Unterhaltungstechnisch nehmen sich die beiden nichts: Seehofer kann manches, aber nicht singen, Andrea Berg hat zwar den Rhythmus im Blut ("stumpfa-stumpfa-stumpfa", wie Georg Seeßlen erspürt hat), ist aber trotz einer Vorgeschichte als Motorrad-Model nicht für Obergrenzen und Abgasnormen zuständig. Sie selber formuliert es schlicht und ehrlich: Ihr Geschäft sei "etwas ganz Banales: Ich mache Unterhaltungsmusik." Seehofer wiederum ist zumindest bayerischer Weltmeister im Hakenschlagen und Haut-den-Söder.

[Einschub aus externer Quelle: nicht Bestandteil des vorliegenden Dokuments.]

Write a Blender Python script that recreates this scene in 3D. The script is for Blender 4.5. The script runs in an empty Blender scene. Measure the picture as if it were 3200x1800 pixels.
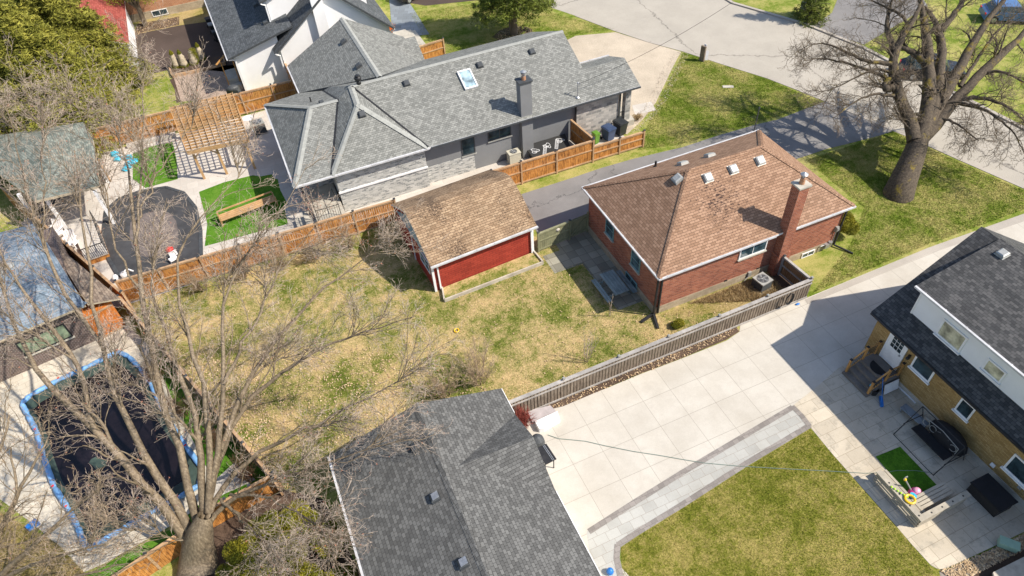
import bpy, math, random
import numpy as np
from mathutils import Vector, Matrix
rnd = random.Random(7)
rng = np.random.default_rng(11)
sc = bpy.context.scene
COL = sc.collection

# ---------------------------------------------------------------- camera
FPX = 2173.46
CR = np.array([0.91378386, -0.40287514, -0.05187172])
CD = np.array([-0.32414192, -0.64625364, -0.69086051])
CF = np.array([0.24480824, 0.64811098, -0.72112487])
CAMH = 30.0
cam = bpy.data.objects.new('camera', bpy.data.cameras.new('camera'))
COL.objects.link(cam)
cam.data.sensor_width = 36.0
cam.data.lens = 36.0 * FPX / 3200.0
cam.data.clip_start = 0.5
cam.data.clip_end = 2000
M = Matrix.Identity(4)
for i in range(3):
    M[i][0] = CR[i]; M[i][1] = -CD[i]; M[i][2] = -CF[i]
M[2][3] = CAMH
cam.matrix_world = M
sc.camera = cam

# ---------------------------------------------------------------- light
SUN_DIR = Vector((0.805, -0.593, 1.035)).normalized()   # towards the sun
SUN_EL = math.asin(SUN_DIR.z)
w = bpy.data.worlds.new('World'); sc.world = w; w.use_nodes = True
nt = w.node_tree
sky = nt.nodes.new('ShaderNodeTexSky'); sky.sky_type = 'NISHITA'; sky.sun_disc = False
sky.sun_elevation = SUN_EL
sky.sun_rotation = math.atan2(SUN_DIR.x, SUN_DIR.y)
nt.links.new(sky.outputs[0], nt.nodes['Background'].inputs[0])
nt.nodes['Background'].inputs[1].default_value = 0.14
sun = bpy.data.objects.new('sun', bpy.data.lights.new('sun', 'SUN'))
COL.objects.link(sun)
sun.data.energy = 5.0; sun.data.angle = math.radians(0.55); sun.data.color = (1.0, 0.92, 0.80)
sun.rotation_euler = SUN_DIR.to_track_quat('Z', 'Y').to_euler()
sun.location = (40, -40, 60)
sc.view_settings.view_transform = 'Standard'
sc.view_settings.look = 'None'
sc.view_settings.gamma = 1
sc.view_settings.exposure = 0.42
sc.render.filter_size = 1.1
sc.render.engine = 'CYCLES'
sc.cycles.max_bounces = 6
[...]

Je größer der Sommer, desto dümmer: Dem Schauspieler Harald Juhnke wuchs einst plötzlich eine politische oder zumindest Talkshow-Kompetenz zu, weil er in einem Film einen vogelwilden Rattenfänger gegeben hatte. So überzeugend Juhnke als "Papagei" eine Marionette der Rechtsradikalen spielte, so wenig war er als Experte für Neonazis zuständig. Jetzt soll Katharina Thalbach, die als Angela-Merkel-Double gelegentlich besser ist als das Original, auf dieser bescheidenen Geschäftsgrundlage dem Spiegel erzählen, wie sie sich die Inhaltslosigkeit der Politik erkläre.

Als nächstes spricht bei der BamS übrigens Désirée Nick mit Alexander Gauland. Die ehemalige Dschungelkönigin hat ihre Kernkompetenz für Politik im Allgemeinen und die der AfD im Besonderen bereits als Autorin des Programms "Säger und Rammler und andere Begegnungen mit der Männerwelt" nachgewiesen.